━━━━━ Input records ━━━━━

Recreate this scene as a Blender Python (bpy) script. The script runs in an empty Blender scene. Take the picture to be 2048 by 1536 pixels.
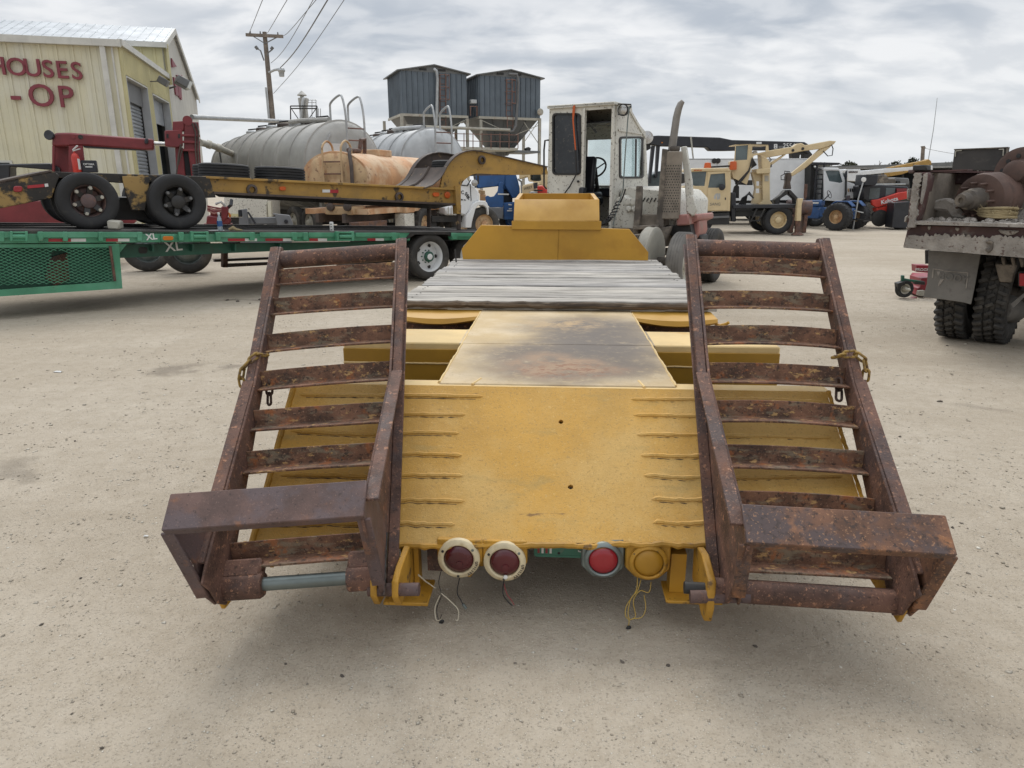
import bpy, bmesh, math, random
import numpy as np
from mathutils import Vector, Matrix, Euler, geometry, noise as mnoise
R = math.radians
PI = math.pi
rnd = random.Random(7)
S = bpy.context.scene
COL = S.collection

# ---------------------------------------------------------------- camera
F_PX, CX, CY, EYE = 1420.0, 1024.0, 768.0, 1.70
PITCH = math.atan(398 / 1420)
cam_d = bpy.data.cameras.new('camera')
cam = bpy.data.objects.new('camera', cam_d)
COL.objects.link(cam)
S.camera = cam
cam_d.sensor_width = 36.0
cam_d.lens = 36.0 * F_PX / 2048
cam_d.clip_start, cam_d.clip_end = 0.05, 5000
cam.location = (0, 0, EYE)
cam.rotation_euler = (PI / 2 - PITCH, 0, 0)
S.render.resolution_x, S.render.resolution_y = 1024, 768

# ---------------------------------------------------------------- sky and sun
SUN_EL, SUN_AZ = R(49), R(-8)          # azimuth from +Y towards +X
W = bpy.data.worlds.new('World')
S.world = W
W.use_nodes = True
sun_d = bpy.data.lights.new('sun', 'SUN')
sun_d.energy, sun_d.angle, sun_d.color = 1.5, R(26), (1.0, 0.97, 0.92)
sun = bpy.data.objects.new('sun', sun_d)
COL.objects.link(sun)
sd = Vector((math.sin(SUN_AZ) * math.cos(SUN_EL), math.cos(SUN_AZ) * math.cos(SUN_EL), math.sin(SUN_EL)))
sun.rotation_euler = sd.to_track_quat('Z', 'Y').to_euler()
sun.location = sd * 50
S.view_settings.view_transform = 'Standard'
S.view_settings.look = 'None'
S.view_settings.exposure = 0.0
S.view_settings.gamma = 1.0
S.view_settings.use_curve_mapping = False


class G:
    """node graph helper"""
    def __init__(s, tree):
        s.t = tree
        tree.nodes.clear()

    def n(s, typ, ins=None, **props):
        nd = s.t.nodes.new(typ)
        for k, v in props.items():
            setattr(nd, k, v)
        for k, v in (ins or {}).items():
            s.put(nd, k, v)
        return nd

    def put(s, nd, k, v):
        sk = nd.inputs[k]
        if isinstance(v, bpy.types.NodeSocket):
            s.t.links.new(v, sk)
        elif isinstance(v, bpy.types.Node):
            s.t.links.new(v.outputs[0], sk)
        else:
            if sk.type == 'RGBA' and len(v) == 3:
                v = (*v, 1)
            sk.default_value = v

    def math(s, op, a, b=0.0, c=None, clamp=False):
        ins = {0: a, 1: b}
        if c is not None:
            ins[2] = c
        return s.n('ShaderNodeMath', ins, operation=op, use_clamp=clamp).outputs[0]

    def vmath(s, op, a, b=(0, 0, 0)):
        return s.n('ShaderNodeVectorMath', {0: a, 1: b}, operation=op)

    def noise(s, vec, scale, detail=4, rough=0.55, dist=0.0):
        return s.n('ShaderNodeTexNoise', {'Vector': vec, 'Scale': scale, 'Detail': detail, 'Roughness': rough, 'Distortion': dist}).outputs[0]

    def ramp(s, fac, lo, hi, a=0.0, b=1.0):
        return s.n('ShaderNodeMapRange', {0: fac, 1: lo, 2: hi, 3: a, 4: b}, interpolation_type='SMOOTHSTEP').outputs[0]

    def mix(s, fac, a, b, mode='MIX'):
        nd = s.n('ShaderNodeMix', data_type='RGBA', blend_type=mode, clamp_factor=True)
        s.put(nd, 0, fac)
        s.put(nd, 6, a)
        s.put(nd, 7, b)
        return nd.outputs[2]

    def scalev(s, vec, sc):
        return s.n('ShaderNodeMapping', {'Vector': vec, 'Scale': sc}).outputs[0]


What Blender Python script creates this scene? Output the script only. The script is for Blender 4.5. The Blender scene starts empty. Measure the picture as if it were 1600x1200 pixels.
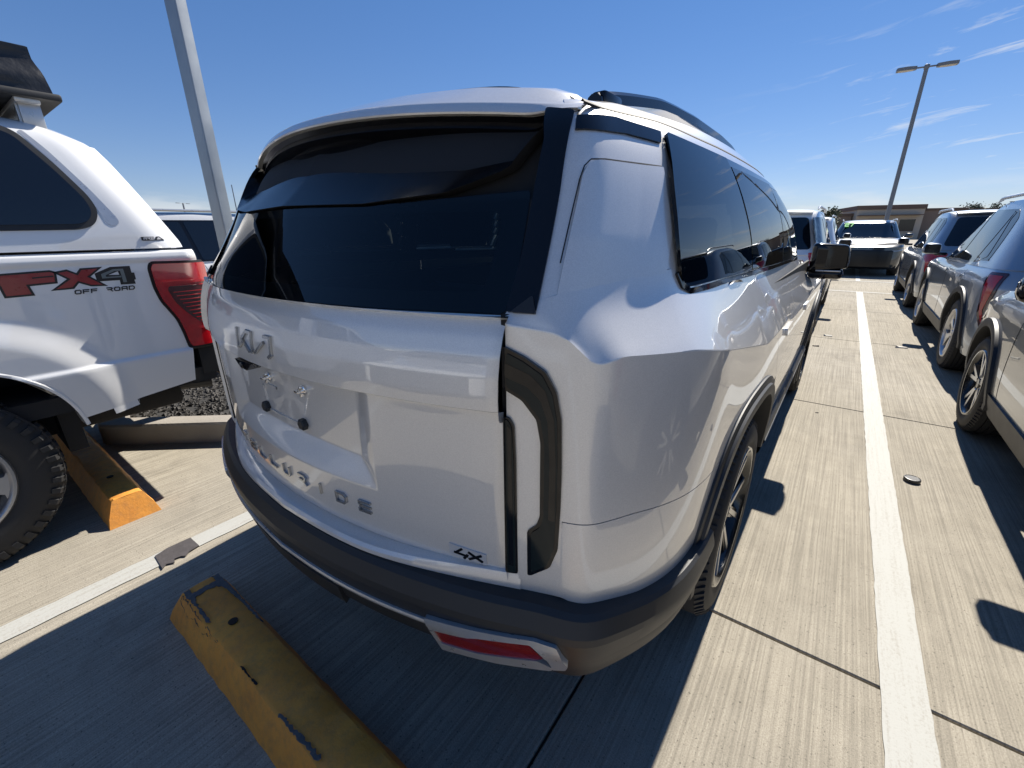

━━━━━

Stated task >> Leave the pictures out and reproduce each record exactly as written.

Solution to this exercise >>
Recreate this scene as a Blender Python (bpy) script. The script runs in an empty Blender scene. Take the picture to be 2048 by 1536 pixels.
import bpy, bmesh, math, random
import numpy as np
from mathutils import Vector, Matrix, Euler, geometry, noise as mnoise
R = math.radians
PI = math.pi
rnd = random.Random(7)
S = bpy.context.scene
COL = S.collection

# ---------------------------------------------------------------- camera
F_PX, CX, CY, EYE = 1420.0, 1024.0, 768.0, 1.70
PITCH = math.atan(398 / 1420)
cam_d = bpy.data.cameras.new('camera')
cam = bpy.data.objects.new('camera', cam_d)
COL.objects.link(cam)
S.camera = cam
cam_d.sensor_width = 36.0
cam_d.lens = 36.0 * F_PX / 2048
cam_d.clip_start, cam_d.clip_end = 0.05, 5000
cam.location = (0, 0, EYE)
cam.rotation_euler = (PI / 2 - PITCH, 0, 0)
S.render.resolution_x, S.render.resolution_y = 1024, 768

# ---------------------------------------------------------------- sky and sun
SUN_EL, SUN_AZ = R(49), R(-8)          # azimuth from +Y towards +X
W = bpy.data.worlds.new('World')
S.world = W
W.use_nodes = True
sun_d = bpy.data.lights.new('sun', 'SUN')
sun_d.energy, sun_d.angle, sun_d.color = 1.5, R(26), (1.0, 0.97, 0.92)
sun = bpy.data.objects.new('sun', sun_d)
COL.objects.link(sun)
sd = Vector((math.sin(SUN_AZ) * math.cos(SUN_EL), math.cos(SUN_AZ) * math.cos(SUN_EL), math.sin(SUN_EL)))
sun.rotation_euler = sd.to_track_quat('Z', 'Y').to_euler()
sun.location = sd * 50
S.view_settings.view_transform = 'Standard'
S.view_settings.look = 'None'
S.view_settings.exposure = 0.0
S.view_settings.gamma = 1.0
S.view_settings.use_curve_mapping = False


class G:
    """node graph helper"""
    def __init__(s, tree):
        s.t = tree
        tree.nodes.clear()

    def n(s, typ, ins=None, **props):
        nd = s.t.nodes.new(typ)
        for k, v in props.items():
            setattr(nd, k, v)
        for k, v in (ins or {}).items():
            s.put(nd, k, v)
        return nd

    def put(s, nd, k, v):
        sk = nd.inputs[k]
        if isinstance(v, bpy.types.NodeSocket):
            s.t.links.new(v, sk)
        elif isinstance(v, bpy.types.Node):
            s.t.links.new(v.outputs[0], sk)
        else:
            if sk.type == 'RGBA' and len(v) == 3:
                v = (*v, 1)
            sk.default_value = v

    def math(s, op, a, b=0.0, c=None, clamp=False):
        ins = {0: a, 1: b}
        if c is not None:
            ins[2] = c
        return s.n('ShaderNodeMath', ins, operation=op, use_clamp=clamp).outputs[0]

    def vmath(s, op, a, b=(0, 0, 0)):
        return s.n('ShaderNodeVectorMath', {0: a, 1: b}, operation=op)

    def noise(s, vec, scale, detail=4, rough=0.55, dist=0.0):
        return s.n('ShaderNodeTexNoise', {'Vector': vec, 'Scale': scale, 'Detail': detail, 'Roughness': rough, 'Distortion': dist}).outputs[0]

    def ramp(s, fac, lo, hi, a=0.0, b=1.0):
        return s.n('ShaderNodeMapRange', {0: fac, 1: lo, 2: hi, 3: a, 4: b}, interpolation_type='SMOOTHSTEP').outputs[0]

    def mix(s, fac, a, b, mode='MIX'):
        nd = s.n('ShaderNodeMix', data_type='RGBA', blend_type=mode, clamp_factor=True)
        s.put(nd, 0, fac)
        s.put(nd, 6, a)
        s.put(nd, 7, b)
        return nd.outputs[2]

    def scalev(s, vec, sc):
        return s.n('ShaderNodeMapping', {'Vector': vec, 'Scale': sc}).outputs[0]


What Blender Python script creates this scene? Output the script only. The script is for Blender 4.5. The Blender scene starts empty. Measure the picture as if it were 1600x1200 pixels.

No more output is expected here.